CINEMA: THE RELEASE OF HINER SALEEM’S FIRM “MY SWEET PEPPERLAND” ATTRACTED A LOT OF ATTENTION

Hiner Saleem’s latest film, “My Sweet Pepperland” that was part of the official selection of the 2013 Cannes Festival in the “Un Certain Regard” section, was generally released on 9 April: 

“At the meeting point of Iran, Iraq and Turkey, in a lost little village that is the hotbed of all kinds of trafficking, Baran, a police officer newly arrived is trying to ensure that the law is observed. This former fighter for Kurdish independence now has to fight against Aziz Aga, the local big shot. He also meets Govend, the village schoolteacher, a young woman as beautiful as she is rebellious . . .”

“My Sweet Pepperland” is a “direct tribute to the Western” according to its director. “I think that Kurdistan today is like America at the time of the Westerns: oil is being found, roads and schools and infrastructures are being built and they are trying to ensuring that the law is applied”.

While the four main characters are played by professional actors, including Golshifteh Farahani and Kokmaz Arslan, the rest are played by some inhabitants of Iraqi Kurdistan, where the film was shot.

It has been greatly praised by the critics. Hubert Lizé, in Le Parisien, says “this grim action film in which humour softens the most dramatic situations has the inspiration of the best spaghetti Westerns. And charismatic heroes to whom one is attracted from the opening shots, as to magnificent lonesome cowboys”. According to La Croix, “a real pleasure for the spectators highlights every fresh encounter with Hiner Saleem, who, from one film to the next transforms the pain of exile and human absurdity into serious adventures and burlesque escapades”.

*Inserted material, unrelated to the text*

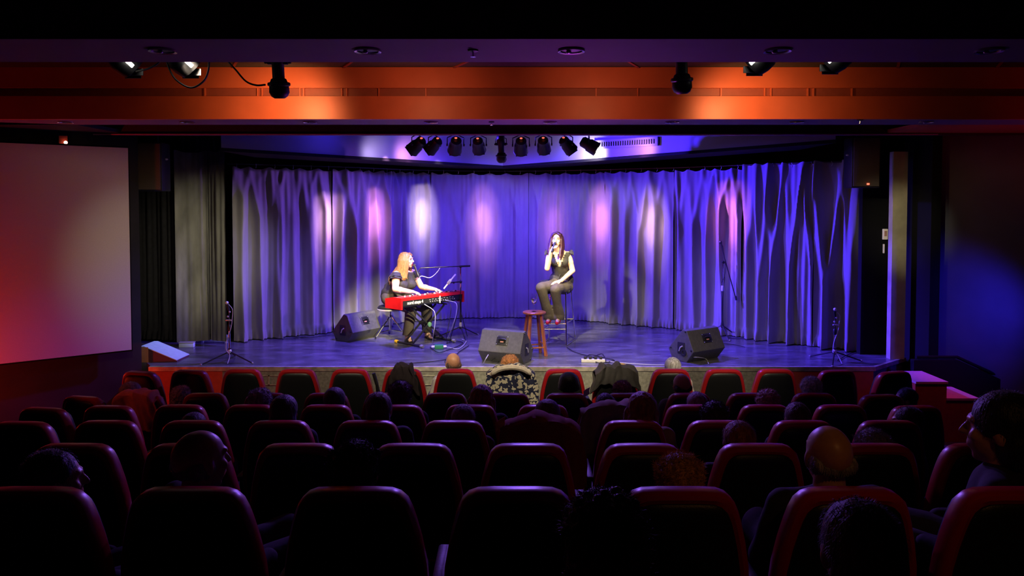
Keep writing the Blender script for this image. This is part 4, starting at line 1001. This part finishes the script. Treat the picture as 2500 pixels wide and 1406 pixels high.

In Nouvel Obs, Arnaud Schwartz considers that “Hiner Saleem rediscovers the lode he mined in “Vodka Lemon” and “Kilometre Zero”. He breaks with the severity that characterised his French films “On the Roofs of Paris” and “if you die, I’ll kill you”, both very successful films but commercial failures. So he lets himself go down another slope that is more natural for him and leads to a fantasy coloured by absurdity, like the scene of execution by hanging made impossible by inadequate materials. My Sweet Pepper Land is a Kurdish Western that against a magnificent countryside gives it more than its due (to Sergio Leone, in particular) and to the beauty of Golshifteh Farahani.

In the opinion of the daily paper LibérationMy Sweet Pepperland plays with all the conventions and clichés, circumventing and exploiting them, returning to the eternal myth of the birth of a nation in the heart of a secret land, virtually neglected by the cinema”.

Finally, according to Téléramathis film-maker’s tragic-comic signature has the gift of opening up hidden sores: behind the stylisation we perceive a youth stifled by the family and society. And the there is the Iranian actress Golshifteh Farahani, exiled by the mullahs and resonating in this rebellious role. Her scorching eyes and jet-black hair give her the beauty of a fairy tale. When her silhouette stands out against the mountains at dusk and the soft sound rises of the hang (a bewitching instrument that, oddly enough, was invented by Swiss hippies!) — then we really feel grace has descended. At least in Hiner Saleem’s Kurdistan dreamland”.